## Given request
Quote only the lines from the top of the listing below down to and including the line with "(835, 525, 66), (835, 520, 90), (-900, 480, 110)])".

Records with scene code
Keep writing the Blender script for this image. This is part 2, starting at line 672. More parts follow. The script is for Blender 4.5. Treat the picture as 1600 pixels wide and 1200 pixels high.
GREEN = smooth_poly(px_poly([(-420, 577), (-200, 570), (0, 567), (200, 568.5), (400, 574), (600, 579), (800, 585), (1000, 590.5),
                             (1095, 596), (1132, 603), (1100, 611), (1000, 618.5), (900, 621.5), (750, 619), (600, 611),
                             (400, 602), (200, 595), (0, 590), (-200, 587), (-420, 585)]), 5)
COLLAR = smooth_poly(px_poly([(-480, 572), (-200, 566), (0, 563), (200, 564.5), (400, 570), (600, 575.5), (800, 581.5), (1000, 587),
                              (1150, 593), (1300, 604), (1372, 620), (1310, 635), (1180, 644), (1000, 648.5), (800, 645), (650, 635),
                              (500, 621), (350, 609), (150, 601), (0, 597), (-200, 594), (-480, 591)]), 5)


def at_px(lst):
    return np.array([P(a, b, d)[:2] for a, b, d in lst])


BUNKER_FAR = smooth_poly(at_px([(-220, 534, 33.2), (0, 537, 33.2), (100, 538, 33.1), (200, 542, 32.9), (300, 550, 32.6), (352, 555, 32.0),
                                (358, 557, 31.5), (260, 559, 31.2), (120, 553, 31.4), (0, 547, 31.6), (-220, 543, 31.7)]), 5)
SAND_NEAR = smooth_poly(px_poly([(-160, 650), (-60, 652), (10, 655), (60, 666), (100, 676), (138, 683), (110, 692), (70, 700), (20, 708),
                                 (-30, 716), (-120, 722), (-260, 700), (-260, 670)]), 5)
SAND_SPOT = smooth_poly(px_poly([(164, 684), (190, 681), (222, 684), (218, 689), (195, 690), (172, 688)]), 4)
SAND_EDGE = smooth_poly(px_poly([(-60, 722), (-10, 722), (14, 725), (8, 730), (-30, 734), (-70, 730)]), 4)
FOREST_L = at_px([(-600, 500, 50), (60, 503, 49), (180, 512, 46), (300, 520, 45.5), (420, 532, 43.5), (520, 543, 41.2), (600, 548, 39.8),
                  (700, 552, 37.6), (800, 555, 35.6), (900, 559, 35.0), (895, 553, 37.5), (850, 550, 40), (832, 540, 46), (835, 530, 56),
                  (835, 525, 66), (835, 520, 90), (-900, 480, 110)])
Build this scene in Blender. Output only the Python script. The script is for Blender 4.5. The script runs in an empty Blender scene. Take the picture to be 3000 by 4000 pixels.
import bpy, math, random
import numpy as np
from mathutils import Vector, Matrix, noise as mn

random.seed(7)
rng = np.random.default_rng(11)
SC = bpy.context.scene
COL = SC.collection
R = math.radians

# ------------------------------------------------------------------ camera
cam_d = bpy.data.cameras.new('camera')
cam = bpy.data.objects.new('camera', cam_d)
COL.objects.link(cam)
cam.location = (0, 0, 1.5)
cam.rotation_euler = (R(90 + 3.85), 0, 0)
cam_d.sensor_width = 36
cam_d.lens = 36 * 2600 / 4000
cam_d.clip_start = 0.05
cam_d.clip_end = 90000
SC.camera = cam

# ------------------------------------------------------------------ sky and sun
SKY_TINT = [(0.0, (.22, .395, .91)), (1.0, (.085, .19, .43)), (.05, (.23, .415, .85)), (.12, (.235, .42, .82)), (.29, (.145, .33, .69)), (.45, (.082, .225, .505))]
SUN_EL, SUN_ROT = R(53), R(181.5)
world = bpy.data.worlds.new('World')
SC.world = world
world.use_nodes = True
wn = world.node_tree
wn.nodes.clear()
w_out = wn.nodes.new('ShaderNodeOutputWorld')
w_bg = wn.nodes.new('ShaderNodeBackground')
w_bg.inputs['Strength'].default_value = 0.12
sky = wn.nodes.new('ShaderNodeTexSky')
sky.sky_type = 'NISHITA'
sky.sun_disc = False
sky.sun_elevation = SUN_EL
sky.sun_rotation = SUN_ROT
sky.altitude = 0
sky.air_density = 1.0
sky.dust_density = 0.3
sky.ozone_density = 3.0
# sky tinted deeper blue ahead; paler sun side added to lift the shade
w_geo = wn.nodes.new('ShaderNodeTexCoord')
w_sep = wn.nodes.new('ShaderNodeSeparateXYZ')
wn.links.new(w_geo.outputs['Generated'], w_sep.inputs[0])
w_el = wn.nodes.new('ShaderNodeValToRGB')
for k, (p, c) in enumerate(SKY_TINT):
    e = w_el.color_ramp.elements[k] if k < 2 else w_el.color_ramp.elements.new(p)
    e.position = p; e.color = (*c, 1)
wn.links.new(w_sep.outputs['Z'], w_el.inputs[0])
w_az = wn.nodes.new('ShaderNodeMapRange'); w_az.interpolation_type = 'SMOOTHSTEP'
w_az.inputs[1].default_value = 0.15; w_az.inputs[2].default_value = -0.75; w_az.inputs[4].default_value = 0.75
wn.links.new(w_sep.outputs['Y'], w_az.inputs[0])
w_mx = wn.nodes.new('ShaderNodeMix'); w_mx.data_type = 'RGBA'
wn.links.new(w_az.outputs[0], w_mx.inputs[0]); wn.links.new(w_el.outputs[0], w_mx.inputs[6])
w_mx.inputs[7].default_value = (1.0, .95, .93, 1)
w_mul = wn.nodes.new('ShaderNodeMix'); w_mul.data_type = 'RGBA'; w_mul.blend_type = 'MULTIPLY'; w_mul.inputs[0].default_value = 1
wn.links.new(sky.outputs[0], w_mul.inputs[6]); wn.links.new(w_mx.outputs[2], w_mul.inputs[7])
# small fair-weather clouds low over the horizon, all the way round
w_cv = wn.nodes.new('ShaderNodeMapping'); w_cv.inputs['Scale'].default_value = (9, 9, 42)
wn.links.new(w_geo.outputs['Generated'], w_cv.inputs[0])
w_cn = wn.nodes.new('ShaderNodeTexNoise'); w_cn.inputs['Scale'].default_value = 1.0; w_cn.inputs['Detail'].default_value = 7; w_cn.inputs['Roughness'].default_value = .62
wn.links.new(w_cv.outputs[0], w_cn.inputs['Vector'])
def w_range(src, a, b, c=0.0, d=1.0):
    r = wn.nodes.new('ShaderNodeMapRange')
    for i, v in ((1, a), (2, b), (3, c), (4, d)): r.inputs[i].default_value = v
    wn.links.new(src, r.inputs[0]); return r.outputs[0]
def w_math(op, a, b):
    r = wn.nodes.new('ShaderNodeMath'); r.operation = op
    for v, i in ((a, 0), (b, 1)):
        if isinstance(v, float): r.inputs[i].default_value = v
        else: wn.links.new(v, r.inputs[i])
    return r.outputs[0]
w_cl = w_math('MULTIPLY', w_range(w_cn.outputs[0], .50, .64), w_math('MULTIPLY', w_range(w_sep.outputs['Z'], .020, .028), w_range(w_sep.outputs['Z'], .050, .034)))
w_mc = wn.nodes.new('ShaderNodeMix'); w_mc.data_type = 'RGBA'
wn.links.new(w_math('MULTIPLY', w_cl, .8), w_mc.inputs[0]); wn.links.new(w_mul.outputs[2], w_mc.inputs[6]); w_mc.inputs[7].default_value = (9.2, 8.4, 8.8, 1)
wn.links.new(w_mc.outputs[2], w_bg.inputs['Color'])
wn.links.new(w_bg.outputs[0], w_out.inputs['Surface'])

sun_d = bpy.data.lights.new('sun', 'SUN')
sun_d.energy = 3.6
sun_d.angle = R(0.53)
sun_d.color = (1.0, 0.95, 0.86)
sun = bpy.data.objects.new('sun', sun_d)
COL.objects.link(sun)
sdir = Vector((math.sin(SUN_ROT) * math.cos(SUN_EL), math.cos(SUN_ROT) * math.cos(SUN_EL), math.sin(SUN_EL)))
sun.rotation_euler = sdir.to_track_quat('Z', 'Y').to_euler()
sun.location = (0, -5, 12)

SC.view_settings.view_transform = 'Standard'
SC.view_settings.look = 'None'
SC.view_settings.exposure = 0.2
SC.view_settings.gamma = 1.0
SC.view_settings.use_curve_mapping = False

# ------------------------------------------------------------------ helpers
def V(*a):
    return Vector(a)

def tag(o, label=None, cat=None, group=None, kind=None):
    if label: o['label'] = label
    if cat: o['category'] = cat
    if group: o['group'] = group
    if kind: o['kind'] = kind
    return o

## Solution
Keep writing the Blender script for this image. This is part 2, starting at line 672. More parts follow. The script is for Blender 4.5. Treat the picture as 1600 pixels wide and 1200 pixels high.
GREEN = smooth_poly(px_poly([(-420, 577), (-200, 570), (0, 567), (200, 568.5), (400, 574), (600, 579), (800, 585), (1000, 590.5),
                             (1095, 596), (1132, 603), (1100, 611), (1000, 618.5), (900, 621.5), (750, 619), (600, 611),
                             (400, 602), (200, 595), (0, 590), (-200, 587), (-420, 585)]), 5)
COLLAR = smooth_poly(px_poly([(-480, 572), (-200, 566), (0, 563), (200, 564.5), (400, 570), (600, 575.5), (800, 581.5), (1000, 587),
                              (1150, 593), (1300, 604), (1372, 620), (1310, 635), (1180, 644), (1000, 648.5), (800, 645), (650, 635),
                              (500, 621), (350, 609), (150, 601), (0, 597), (-200, 594), (-480, 591)]), 5)


def at_px(lst):
    return np.array([P(a, b, d)[:2] for a, b, d in lst])


BUNKER_FAR = smooth_poly(at_px([(-220, 534, 33.2), (0, 537, 33.2), (100, 538, 33.1), (200, 542, 32.9), (300, 550, 32.6), (352, 555, 32.0),
                                (358, 557, 31.5), (260, 559, 31.2), (120, 553, 31.4), (0, 547, 31.6), (-220, 543, 31.7)]), 5)
SAND_NEAR = smooth_poly(px_poly([(-160, 650), (-60, 652), (10, 655), (60, 666), (100, 676), (138, 683), (110, 692), (70, 700), (20, 708),
                                 (-30, 716), (-120, 722), (-260, 700), (-260, 670)]), 5)
SAND_SPOT = smooth_poly(px_poly([(164, 684), (190, 681), (222, 684), (218, 689), (195, 690), (172, 688)]), 4)
SAND_EDGE = smooth_poly(px_poly([(-60, 722), (-10, 722), (14, 725), (8, 730), (-30, 734), (-70, 730)]), 4)
FOREST_L = at_px([(-600, 500, 50), (60, 503, 49), (180, 512, 46), (300, 520, 45.5), (420, 532, 43.5), (520, 543, 41.2), (600, 548, 39.8),
                  (700, 552, 37.6), (800, 555, 35.6), (900, 559, 35.0), (895, 553, 37.5), (850, 550, 40), (832, 540, 46), (835, 530, 56),
                  (835, 525, 66), (835, 520, 90), (-900, 480, 110)])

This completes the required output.